それも、ロードバイクやマウンテンバイク、クロスバイクでもなく、所謂、ママチャリ、軽快車だ。
物語の冒頭は、川原でのテナーサックスの練習シーンに続き、自転車で疾走する登校のシーンだ。
(画像)
※ここでヘッドフォンをしている点については、スルーしていただきたい。
※このシーン以降、大がヘッドフォンをして自転車に乗るシーンが描かれることは、ない。
※私自身は、ヘッドフォン、イヤフォンをして自転車に乗ることを推奨する気は皆無だが、「音楽が好き」であることを表現したいという意思は見ることができる。
次に印象的なのは、バスケットボール部最後の試合を「負け」で終了し、部を引退した次のシーンだ。

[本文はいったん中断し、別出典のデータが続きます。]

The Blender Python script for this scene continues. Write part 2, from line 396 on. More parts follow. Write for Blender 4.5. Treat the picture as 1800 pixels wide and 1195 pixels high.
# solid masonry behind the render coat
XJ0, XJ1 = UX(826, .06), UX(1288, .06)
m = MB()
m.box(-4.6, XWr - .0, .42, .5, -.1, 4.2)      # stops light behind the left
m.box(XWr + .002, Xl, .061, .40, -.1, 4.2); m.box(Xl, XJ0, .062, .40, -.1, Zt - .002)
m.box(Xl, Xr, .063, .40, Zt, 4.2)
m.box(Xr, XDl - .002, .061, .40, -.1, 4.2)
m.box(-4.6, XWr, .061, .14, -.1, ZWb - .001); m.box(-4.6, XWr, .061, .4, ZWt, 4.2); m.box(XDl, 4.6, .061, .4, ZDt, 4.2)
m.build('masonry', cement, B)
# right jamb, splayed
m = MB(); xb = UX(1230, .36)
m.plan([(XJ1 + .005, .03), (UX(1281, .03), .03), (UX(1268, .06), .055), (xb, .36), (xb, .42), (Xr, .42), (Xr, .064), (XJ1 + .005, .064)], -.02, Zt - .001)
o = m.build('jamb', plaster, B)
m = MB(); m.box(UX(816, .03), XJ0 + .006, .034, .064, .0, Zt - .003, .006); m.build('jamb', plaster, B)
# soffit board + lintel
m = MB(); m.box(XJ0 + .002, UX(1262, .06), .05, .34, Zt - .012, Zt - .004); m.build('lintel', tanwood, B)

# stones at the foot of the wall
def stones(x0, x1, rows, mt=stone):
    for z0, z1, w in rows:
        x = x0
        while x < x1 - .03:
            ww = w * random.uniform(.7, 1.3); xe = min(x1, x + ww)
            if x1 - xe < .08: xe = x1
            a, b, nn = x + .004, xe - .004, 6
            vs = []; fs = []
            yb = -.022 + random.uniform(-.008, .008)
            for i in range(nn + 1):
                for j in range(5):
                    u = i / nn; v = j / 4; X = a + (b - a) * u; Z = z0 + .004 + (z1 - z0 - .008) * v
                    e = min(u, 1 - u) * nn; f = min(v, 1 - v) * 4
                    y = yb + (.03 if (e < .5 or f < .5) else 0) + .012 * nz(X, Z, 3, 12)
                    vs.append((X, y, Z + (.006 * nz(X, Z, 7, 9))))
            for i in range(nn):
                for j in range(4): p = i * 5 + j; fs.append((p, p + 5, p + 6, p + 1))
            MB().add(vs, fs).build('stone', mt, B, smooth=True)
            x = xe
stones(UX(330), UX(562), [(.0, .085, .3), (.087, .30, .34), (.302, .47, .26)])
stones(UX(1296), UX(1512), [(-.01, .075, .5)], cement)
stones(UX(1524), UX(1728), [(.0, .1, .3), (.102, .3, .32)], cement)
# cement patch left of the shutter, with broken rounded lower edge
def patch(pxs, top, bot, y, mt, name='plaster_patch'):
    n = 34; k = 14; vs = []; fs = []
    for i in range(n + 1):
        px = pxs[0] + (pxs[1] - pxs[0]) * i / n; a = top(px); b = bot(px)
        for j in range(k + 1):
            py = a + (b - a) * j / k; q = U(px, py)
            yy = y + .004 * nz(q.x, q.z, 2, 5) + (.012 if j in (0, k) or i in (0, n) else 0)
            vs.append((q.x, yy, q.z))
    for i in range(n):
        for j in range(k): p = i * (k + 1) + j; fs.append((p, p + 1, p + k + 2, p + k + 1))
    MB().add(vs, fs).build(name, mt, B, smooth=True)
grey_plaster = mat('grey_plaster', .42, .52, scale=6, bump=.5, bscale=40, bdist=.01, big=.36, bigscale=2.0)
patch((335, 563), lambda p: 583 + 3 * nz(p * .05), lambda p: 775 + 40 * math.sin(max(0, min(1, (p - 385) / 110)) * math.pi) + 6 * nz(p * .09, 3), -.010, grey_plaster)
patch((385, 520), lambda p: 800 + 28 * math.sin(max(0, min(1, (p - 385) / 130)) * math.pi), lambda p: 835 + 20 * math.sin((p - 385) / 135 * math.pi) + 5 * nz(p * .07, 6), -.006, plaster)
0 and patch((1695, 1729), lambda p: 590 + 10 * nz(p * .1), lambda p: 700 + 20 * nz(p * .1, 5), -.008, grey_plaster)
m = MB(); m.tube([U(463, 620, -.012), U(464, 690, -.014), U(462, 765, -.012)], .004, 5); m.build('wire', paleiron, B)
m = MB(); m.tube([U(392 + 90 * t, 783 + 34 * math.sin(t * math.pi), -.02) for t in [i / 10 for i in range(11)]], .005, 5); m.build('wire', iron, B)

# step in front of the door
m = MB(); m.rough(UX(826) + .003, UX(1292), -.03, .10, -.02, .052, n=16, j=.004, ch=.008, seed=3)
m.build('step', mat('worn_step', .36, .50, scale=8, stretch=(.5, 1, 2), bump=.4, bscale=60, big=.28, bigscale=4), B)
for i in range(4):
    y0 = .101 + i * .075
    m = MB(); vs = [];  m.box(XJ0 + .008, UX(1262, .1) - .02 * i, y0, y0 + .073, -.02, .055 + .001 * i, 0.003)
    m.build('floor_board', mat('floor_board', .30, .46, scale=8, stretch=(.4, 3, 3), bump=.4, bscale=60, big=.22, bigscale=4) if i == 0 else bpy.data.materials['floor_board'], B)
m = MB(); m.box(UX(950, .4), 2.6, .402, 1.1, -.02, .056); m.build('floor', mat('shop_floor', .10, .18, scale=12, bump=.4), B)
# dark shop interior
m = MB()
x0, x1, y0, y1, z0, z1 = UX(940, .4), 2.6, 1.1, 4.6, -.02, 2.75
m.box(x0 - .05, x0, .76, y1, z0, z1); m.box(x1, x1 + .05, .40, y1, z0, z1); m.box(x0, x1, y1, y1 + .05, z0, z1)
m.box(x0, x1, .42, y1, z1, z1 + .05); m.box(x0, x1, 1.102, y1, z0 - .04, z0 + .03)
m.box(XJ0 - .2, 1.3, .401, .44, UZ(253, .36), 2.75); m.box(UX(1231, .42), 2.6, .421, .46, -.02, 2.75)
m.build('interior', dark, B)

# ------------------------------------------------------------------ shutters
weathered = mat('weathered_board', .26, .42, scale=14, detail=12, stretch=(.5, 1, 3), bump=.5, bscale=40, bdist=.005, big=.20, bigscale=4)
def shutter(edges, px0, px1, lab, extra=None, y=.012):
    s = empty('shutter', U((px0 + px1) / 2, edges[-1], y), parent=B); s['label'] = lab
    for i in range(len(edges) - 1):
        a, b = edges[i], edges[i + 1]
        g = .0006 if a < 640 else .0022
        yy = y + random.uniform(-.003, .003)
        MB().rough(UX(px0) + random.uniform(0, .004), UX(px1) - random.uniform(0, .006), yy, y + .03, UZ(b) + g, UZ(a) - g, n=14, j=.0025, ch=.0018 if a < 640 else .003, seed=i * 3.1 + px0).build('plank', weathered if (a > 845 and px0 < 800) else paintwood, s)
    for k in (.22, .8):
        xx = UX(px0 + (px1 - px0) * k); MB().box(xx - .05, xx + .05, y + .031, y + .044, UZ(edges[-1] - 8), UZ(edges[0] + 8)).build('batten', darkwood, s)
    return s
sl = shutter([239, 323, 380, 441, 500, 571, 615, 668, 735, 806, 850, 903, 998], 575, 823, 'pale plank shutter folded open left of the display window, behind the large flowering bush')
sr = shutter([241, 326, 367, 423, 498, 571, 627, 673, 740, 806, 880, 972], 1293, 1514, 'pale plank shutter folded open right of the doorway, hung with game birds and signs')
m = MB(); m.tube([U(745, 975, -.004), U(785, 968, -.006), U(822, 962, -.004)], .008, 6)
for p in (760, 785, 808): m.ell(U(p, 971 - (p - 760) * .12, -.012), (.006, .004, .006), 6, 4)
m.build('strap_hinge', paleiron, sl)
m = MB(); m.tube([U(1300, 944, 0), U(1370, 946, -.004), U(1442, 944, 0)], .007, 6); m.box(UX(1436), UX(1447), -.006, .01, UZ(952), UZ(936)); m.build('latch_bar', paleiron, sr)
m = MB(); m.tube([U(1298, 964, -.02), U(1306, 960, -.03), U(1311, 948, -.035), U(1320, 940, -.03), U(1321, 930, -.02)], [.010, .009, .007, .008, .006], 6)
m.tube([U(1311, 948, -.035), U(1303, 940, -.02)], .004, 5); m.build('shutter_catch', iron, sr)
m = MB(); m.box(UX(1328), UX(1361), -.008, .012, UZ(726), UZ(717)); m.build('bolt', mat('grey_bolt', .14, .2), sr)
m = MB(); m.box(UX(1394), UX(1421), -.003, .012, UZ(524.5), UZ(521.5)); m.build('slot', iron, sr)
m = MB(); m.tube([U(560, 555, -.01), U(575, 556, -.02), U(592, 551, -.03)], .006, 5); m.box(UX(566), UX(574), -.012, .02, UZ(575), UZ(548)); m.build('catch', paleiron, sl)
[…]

大は、バスケトボールではこれ以上上に行けないと見切りを付ける一方、音楽に、ジャズに希望を見出す。
(画像)
その気持ちの切り替えが、自転車の疾走として表わされている。
次は、雨が降り、いつもの川原でサックスの練習ができない時だ。
楽器店でサックス用のリードを買うにあたり、店主に練習できる場所を聞いた、大。
そこは、陸上部のエースも自転車で上り切れなかった坂の上にある。
(画像) 苦しく、足を付きたくなる坂を上り切る。
一日も欠かさず練習を続ける。 (画像) その場にたどりつく。
これが、次のステップなのだろうか。
独学でサックスを吹き続けていた大は、指導者を得る。 正しい吹き方、技術を覚える。 サックスを吹くのが楽しい。 今まで好き勝手に吹いていたが、初めて系統だてた技術を習う。 そこを覚え、一つずつステップを上がって行くのを実感している。
(画像)
早く次のステップへ行きたい、そんな気持ちが現れている。
今度は、疾走でも、ヒルクライムでもない。
荷台に座布団を括り付け、水泳部の三輪さんを乗せ、坂の上の公園に連れて行く。
(画像)
好きな人を乗せ、ゆっくりと、高校を出たらどうしたいのか将来を重い、語りながら、坂を上る。
※ここでも、2人乗りだなんて、というご指摘はあるかと思いますが、スルー願います。
いつもは、焦りや次のステップへの渇望の表れとしての自転車の疾走が、打って変わってのどかな場面。
それでありつつ、坂を上る。 楽しくありながら、力を込めねば越えられぬ坂。
二人の仲がどうなるのだろう。 今はいいけど前途多難なのかも知れない。
次のシーンでは、大の兄の家への疾走。
ジャズプレーヤーになりたい。 そのためにしたいこと。 その決心を、もっとも信頼する兄に伝えたくて、走る。
(画像)
大は高校卒業後、東京へ出る。
衝撃的な出会いを得て、バンドを結成する。
俺様で超絶技巧のピアニストと、ドラムス初心者。 そのドラムス初心者の成長を目の当たりに感じ取り、大は興奮する。
(画像)
東京で初めて迎える年越し。
年越しでのサックスの練習に向かう道すがら、チェーンが切れる。
(画像)
大晦日。 自転車屋は閉まっている。 チェーンの切れた自転車を、大は押して進む。
このシーンがあったのが8巻。 この作品は10巻で一旦完結し、BLUE GIANT SUPREMEとして再開するが、このチェーン切れを最後に自転車が登場しないのは残念だ。
しかし、音のしない紙面からサックスの音が聞こえてくる、この作品において、自転車がエモーショナルなシーンの重要な小道具として、大のサクソフォンに次ぐ相棒として描かれているのが嬉しく、このcbnで伝えたかったのだ。